Which is why hip hop has become the most insidiously influential music of our time. Like rock, hip hop in its later years will have a legacy of renegade youth to look back upon fondly. But hip hop will insist that its early marginalization be recognized as an integral part of what it comes to be. When the day comes that grandmothers are rapping and beatboxing as they might aerobicize now, and samplers and turntables are as much an accepted part of leisure time as channel surfing, niggas will be glad. Their expression will have proven ascendant.

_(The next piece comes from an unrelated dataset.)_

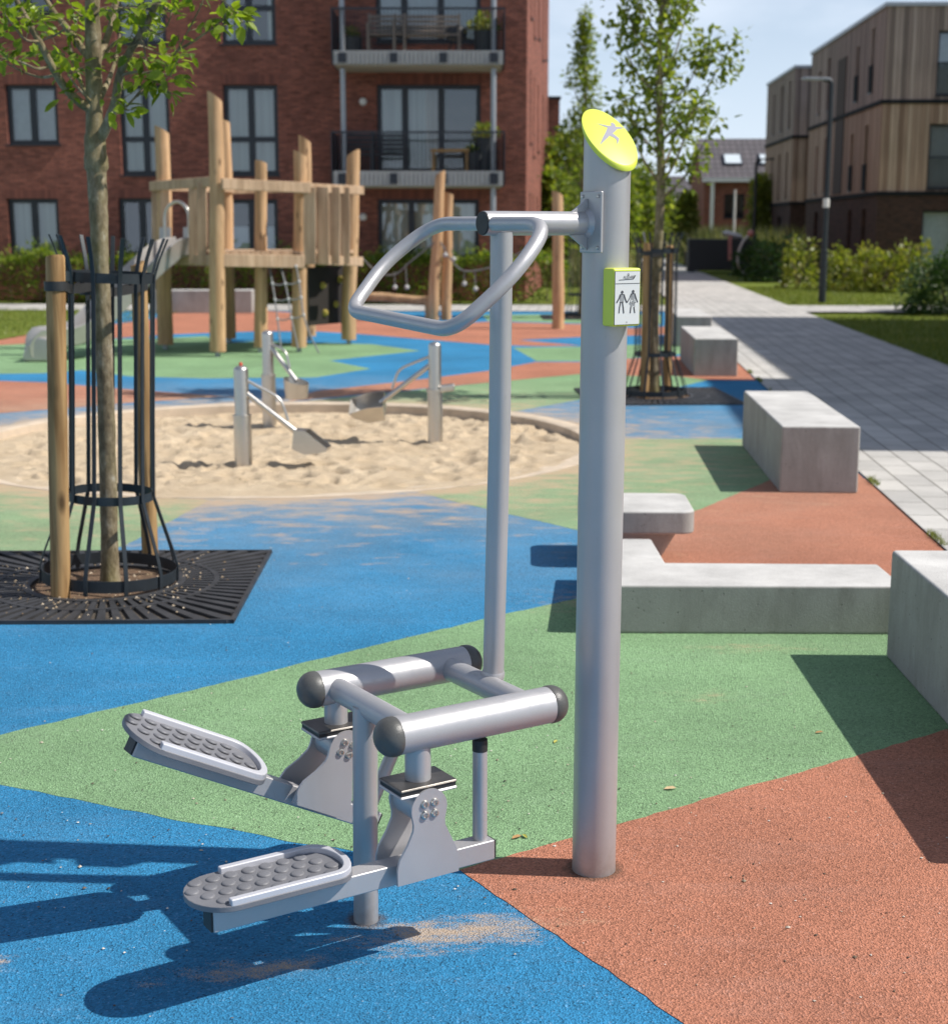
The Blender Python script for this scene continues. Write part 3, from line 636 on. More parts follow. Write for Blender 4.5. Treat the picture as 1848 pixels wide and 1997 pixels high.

But that day's not here yet. If white people were really cool with black cool, they'd put their stuff with our stuff more often to work shit out. I don't mean shooting hoops together in the schoolyard as much as white cultural institutions like college radio, indie film, and must-see TV. Black cool is banished to music videos, sports channels, and UPN so whites can visit us whenever they want without having us live right next door in the media mix. Most of the time, white folks really don't want to be part of black cool. They just like to see the boys do a jig every once in a while.
At the same time, everyday life in black America is not all Duke Ellington and Rakim Allah. Only a few black folks are responsible for cool. The rest copy and recycle. At the historical core of black lives in this country is a clear understanding that deviation from society's assigned limitations results in punitive sanctions: lynching, hunger, homelessness. The fear of departing from the familiar is where the inclination to make chitlins becomes a downside. It's where the shoeshine-boy reflex to grin and bear it was born. Black rebellion in America from slave days onward was never based on abstract, existentialist grounds. A bird in the hand, no matter how small, was damn near everything.